A Ghost Story is deeply intimate, funnier than I ever expected and beautiful to look at; the haunting synthesized theme song even got my angsty millennial toes tapping. Watching the film is a tremendously engrossing experience. Actually thinking about A Ghost Story, though? Much less so. Roger Ebert, patron saint of film critics, warned of films that are “easy to call great.” They often seem transcendent in the moment, but once they’re over, you realize their emptiness. A Ghost Story is one such film.

Thankfully, A Ghost Story wastes no time killing Casey Affleck and sticking his character under a bedsheet in a mostly dialogue-free role. Affleck spends the first act watching his widow, played by Rooney Mara, grieve during long static takes. Some of these “fly on the wall” moments are fascinating to watch in isolation, but their sum doesn’t offer any insight about grief or pose interesting questions. It’s just clips of a great actress pouting in beautifully filmed scenes. Nothing more.

Also, holy crap! One scene I definitely didn’t need was the five-minute take of Mara eating vegan chocolate pie. I mean, I totally get that she’s filling the void left by the loss of her loved one with anything she can…but I understood that after 30 seconds. Five minutes eating vegan chocolate pie? Five minutes! Really? Anyhoo…

Mara moves out of the house she shared with her husband, but Affleck’s ghost stays behind, experiencing rapid time jumps into the future while he haunts new occupants. As the world keeps spinning, Affleck’s identifiable human characteristics slowly disappear underneath the bedsheet because his life’s impact on the world is waning. I know this because in another completely unnecessary 5-minute scene, Affleck crashes a house party and listens to a drunk hipster ramble on about time, our place in it and how our influence on the world wanes. Thanks, A Ghost Story. I appreciate you explaining that. It’s not like the bedsheet itself implied that at first glance or anything.
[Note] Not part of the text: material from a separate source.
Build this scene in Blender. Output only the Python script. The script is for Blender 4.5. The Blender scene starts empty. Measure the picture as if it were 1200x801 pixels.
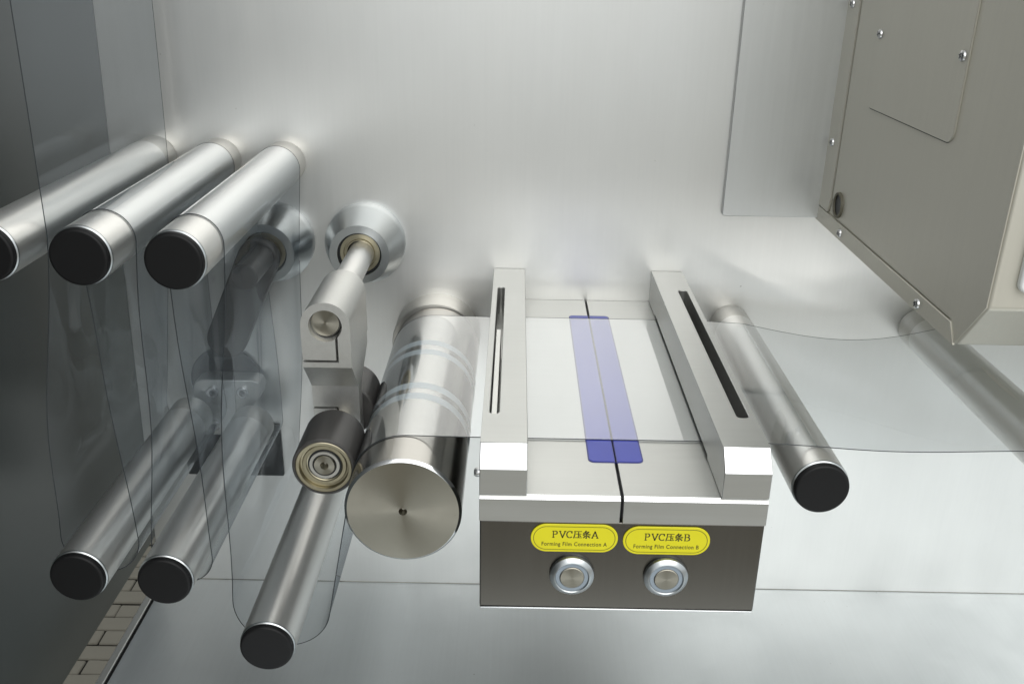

Eventually, Affleck ends up back in the 18th century on the plot of land that will someday become his house and experiences the history leading up to his death. It’s a nod to that popular Mark Twain quote (that isn’t as clever as folks think it is) about not fearing death because we don’t fear the time before we’re born. Again, it’s really neat to watch a ghost hopping back in time, and some of the historical imagery is breathtaking. But it’s all in the service of themes that are kind of naïve.

It feels like all I’ve done is criticize A Ghost Story, but I really did like the film. I mean it! I’m just disappointed it’s not the thoughtful, conversation-starting film it so clearly wants to be. On a purely technical level, it’s impressive, and there are few films like it. But that doesn’t mean it’s a particularly smart film. And it’s certainly not the grand meditation on life and death that it is being praised as. Still, you should check out A Ghost Story. It’s a trip.